Ron Wood, Preston Manning’s former press secretary, plans to vote for Calgary-North Hill Liberal candidate Pat Murray
Like many Albertans, Ron Wood has voted for conservative parties — both federally and provincially — his entire life. Wood, 65, has also been a financial supporter of the Alberta Conservatives, and spent many years working as a strategist and press adviser for the federal Reform, Alliance and Conservative parties. “I even voted in the leadership convention that selected [Alberta Conservative leader Ed] Stelmach,” he says.
Given these facts, it’s a bit surprising to pull up to his home in North Haven and see a giant red Alberta Liberal sign planted between two spruce trees in his front yard. “That swooshing sound you just heard was a lot of people taking me off their Christmas card lists,” he jokes. “But I don’t care. Alberta’s too important.” On March 3, Wood says he’ll break his decades-long Progressive Conservative voting streak and vote Liberal — even though he’s still a “staunch, unwavering federal Conservative.”
Wood believes the Alberta Conservatives need a few years “in the wilderness” after 37 years of one-party rule. “I just think they’re not progressive [and] they’re not conservative,” says Wood. “I don’t know what they are, and I don’t think they know what they are. So I think it’s time they get sent off for four, maybe eight years.” Wood says he’s also been impressed with the Liberal campaign so far. “I like some of the stuff that [Liberal leader] Kevin Taft is tossing out,” he says. “I think [the Liberals] are pretty middle-of-the-road.”
For Pat Murray, the Liberal candidate in Wood’s riding of Calgary-North Hill, the endorsement of Preston Manning’s former press secretary is “like Christmas in February.” Murray, a small business owner who ran in the riding in 2004 and lost to Conservative Richard Magnus by over 1,100 votes, says he’s encountering more people like Wood who are willing to shift their loyalties from the Progressive Conservatives on March 3. “It’s just a whole different thing in the air,” Murray, 44, says. “People are much more receptive…. People will look harder or scratch a little deeper towards the candidate, towards the policies and the platform, whereas before it was a lot of the ‘I’m a lifelong conservative and I’m going to vote Conservative till my last breath.’”
Voter discontent with the Conservatives was already evident in the 2004 election, when most voting Albertans cast a ballot for a party other than the Conservatives. (The Conservatives took 46.8 per cent of the vote, while the Liberals took 29.4 per cent.

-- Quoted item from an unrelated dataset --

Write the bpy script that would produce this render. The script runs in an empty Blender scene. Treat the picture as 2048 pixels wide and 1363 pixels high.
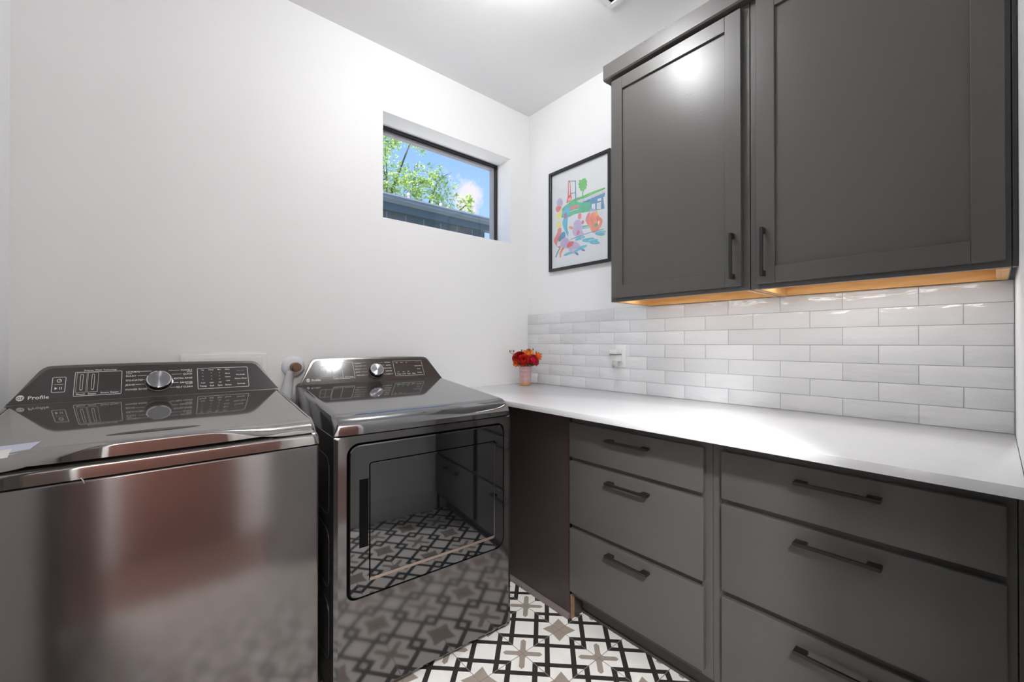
import bpy, bmesh, math, random
from mathutils import Vector, Matrix

# ------------------------------------------------------------------ camera, world, lights, exposure
S = bpy.context.scene
COL = S.collection
S.view_settings.view_transform = 'Standard'
S.view_settings.look = 'None'
S.view_settings.gamma = 1
S.view_settings.use_curve_mapping = False
S.view_settings.exposure = 0.47

cam_data = bpy.data.cameras.new('camera')
cam = bpy.data.objects.new('camera', cam_data)
COL.objects.link(cam)
cam_data.sensor_width = 36
cam_data.lens = 826.35 / 2048 * 36
cam_data.clip_start = 0.02
YAW, PITCH = 0.7076, 0.004
fwd = Vector((math.sin(YAW) * math.cos(PITCH), math.cos(YAW) * math.cos(PITCH), math.sin(PITCH)))
cam.location = (-1.8935, -2.0406, 1.1730)
cam.rotation_euler = fwd.to_track_quat('-Z', 'Y').to_euler()
S.camera = cam

CLOUD_DIR = Vector((0.5404, 0.7696, 0.3401)).normalized()
world = bpy.data.worlds.new('world')
S.world = world
world.use_nodes = True
nt = world.node_tree
nt.nodes.clear()
wo = nt.nodes.new('ShaderNodeOutputWorld')
bg = nt.nodes.new('ShaderNodeBackground')
bg.inputs["Strength"].default_value = 1.05
nt.links.new(bg.outputs[0], wo.inputs[0])
tc = nt.nodes.new('ShaderNodeTexCoord')
sep = nt.nodes.new('ShaderNodeSeparateXYZ')
nt.links.new(tc.outputs['Generated'], sep.inputs[0])
ramp = nt.nodes.new('ShaderNodeValToRGB')
ramp.color_ramp.elements[0].position = 0.0
ramp.color_ramp.elements[0].color = (0.44, 0.62, 0.88, 1)
ramp.color_ramp.elements[1].position = 0.65
ramp.color_ramp.elements[1].color = (0.13, 0.32, 0.74, 1)
nt.links.new(sep.outputs[2], ramp.inputs[0])
nz = nt.nodes.new('ShaderNodeTexNoise')
nz.inputs['Scale'].default_value = 9.0
nz.inputs['Detail'].default_value = 8.0
nz.inputs['Roughness'].default_value = 0.62
nt.links.new(tc.outputs['Generated'], nz.inputs['Vector'])
dist = nt.nodes.new('ShaderNodeVectorMath'); dist.operation = 'DISTANCE'
dist.inputs[1].default_value = CLOUD_DIR
mp = nt.nodes.new('ShaderNodeMapping')
mp.inputs['Scale'].default_value = (1, 1, 1)
nt.links.new(tc.outputs['Generated'], dist.inputs[0])
m1 = nt.nodes.new('ShaderNodeMath'); m1.operation = 'MULTIPLY_ADD'
m1.inputs[1].default_value = 0.24; m1.inputs[2].default_value = -0.095
nt.links.new(nz.outputs[0], m1.inputs[0])
m2 = nt.nodes.new('ShaderNodeMath'); m2.operation = 'SUBTRACT'
nt.links.new(m1.outputs[0], m2.inputs[0])
m3 = nt.nodes.new('ShaderNodeMath'); m3.operation = 'MULTIPLY'; m3.inputs[1].default_value = 0.85
nt.links.new(dist.outputs['Value'], m3.inputs[0])
nt.links.new(m3.outputs[0], m2.inputs[1])
m4 = nt.nodes.new('ShaderNodeMapRange')
m4.inputs['From Min'].default_value = -0.014; m4.inputs['From Max'].default_value = 0.012
nt.links.new(m2.outputs[0], m4.inputs[0])
cl2 = nt.nodes.new('ShaderNodeTexNoise')
cl2.inputs['Scale'].default_value = 3.2
cl2.inputs['Detail'].default_value = 7.0
nt.links.new(tc.outputs['Generated'], cl2.inputs['Vector'])
m5 = nt.nodes.new('ShaderNodeMapRange')
m5.inputs['From Min'].default_value = 0.72; m5.inputs['From Max'].default_value = 0.90
m5.inputs['To Max'].default_value = 0.7
nt.links.new(cl2.outputs[0], m5.inputs[0])
mx = nt.nodes.new('ShaderNodeMath'); mx.operation = 'MAXIMUM'
nt.links.new(m4.outputs[0], mx.inputs[0]); nt.links.new(m5.outputs[0], mx.inputs[1])
mix = nt.nodes.new('ShaderNodeMixRGB')
mix.inputs[2].default_value = (0.64, 0.63, 0.70, 1)
nt.links.new(mx.outputs[0], mix.inputs[0])
nt.links.new(ramp.outputs[0], mix.inputs[1])
nt.links.new(mix.outputs[0], bg.inputs[0])

sun_d = bpy.data.lights.new('sun', 'SUN')
sun_d.energy = 9.0; sun_d.angle = 0.01; sun_d.color = (1.0, 0.96, 0.9)
sun = bpy.data.objects.new('sun', sun_d); COL.objects.link(sun)
sun.rotation_euler = Vector((0.75, 0.10, -0.85)).to_track_quat('-Z', 'Y').to_euler()

CAN = (-0.92, -0.99)
def area(name, loc, size, power, color=(1, 1, 1), shape='DISK', rot=(0, 0, 0), sy=None):
    d = bpy.data.lights.new(name, 'AREA'); d.shape = shape; d.size = size
    if sy: d.size_y = sy
    d.energy = power; d.color = color
    o = bpy.data.objects.new(name, d); COL.objects.link(o)
    o.location = loc; o.rotation_euler = rot
    return o
HALL = (-2.40, -2.85)
area('hall_fill', (HALL[0], HALL[1], 2.67), 0.30, 95.0, (0.98, 0.99, 1.0))  # unseen hall light added to brighten the floor and base cabinets
UNDER_CABINET_FILL = [((-0.20, -1.1945), 0.50, 0.45), ((-0.20, -1.7775), 0.50, 0.62)]  # added fill lights that brighten the backsplash and counter
for (ux, uy), ul, uw in UNDER_CABINET_FILL:
    area('under_cabinet_fill', (ux, uy, 1.3985), 0.035, uw, (0.92, 0.96, 1.0), 'RECTANGLE', (0, 0, 0), ul)
DOME_STRENGTH = 92.0

# ------------------------------------------------------------------ helpers
def tag(o, label=None, cat=None, group=None, kind=None):
    if label: o['label'] = label
    if cat: o['category'] = cat
    if group: o['group'] = group
    if kind: o['kind'] = kind
    return o

def link_mesh(name, me, mats=None, parent=None, smooth=None):
    o = bpy.data.objects.new(name, me); COL.objects.link(o)
    if mats is not None:
        for m in (mats if isinstance(mats, (list, tuple)) else [mats]): me.materials.append(m)
    if parent: o.parent = parent
    if smooth is not None:
        for p in me.polygons: p.use_smooth = True
        if smooth < 180: me.set_sharp_from_angle(angle=math.radians(smooth))
    return o

def empty(name, loc, rz=0.0):
    o = bpy.data.objects.new(name, None); COL.objects.link(o)
    o.location = loc; o.rotation_euler = (0, 0, rz); o.empty_display_size = 0.05
    return o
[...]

The NDP got 10.2 per cent, and the Alberta Alliance took 8.7 per cent.) Even though most voting Albertans voted against the Conservatives, the party still won a majority thanks to the first-past-the-post election system. In that election, and in the Calgary-Elbow byelection of 2007, many Conservatives stayed home on voting day.
The stay-at-home voters cost the Conservatives the Calgary-Elbow seat. (Liberal Craig Cheffins won with 4,823 votes — 115 votes less than the Liberal candidate received in 2004. However, the Conservative vote in the riding plummeted by almost 3,000 votes between 2004 and 2007). University of Calgary political scientist Doreen Barrie says that instead of staying home again, many of these disaffected Conservatives will likely make up their minds and vote on March 3. “In the past, the election was hardly competitive,” says Barrie. “So if you stayed home, the government wasn’t going to lose. But things have changed, I think — particularly in Calgary. I think there’s going to be much more competition. And there’s quite a lot of criticism of Stelmach in Calgary.”
Kyle Fawcett, a former public school board trustee and the Conservative candidate in Calgary-North Hill, says he’s not worried about Wood’s endorsement of Murray. “I think the impact has been very minimal,” says Fawcett, 28. “To be honest, no one even knows who he is.” Fawcett acknowledges that in past elections disaffected Conservatives have stayed home on voting day, but he says he’s giving these voters in North Hill a reason to cast a ballot. “We’re trying to offer them an alternative — someone new,” says Fawcett. “I’m a fresh face. I wasn’t there for the last 15 years, but I’m here to offer a vision for the next 15. We’re hoping that motivates people to get out and vote on election day.”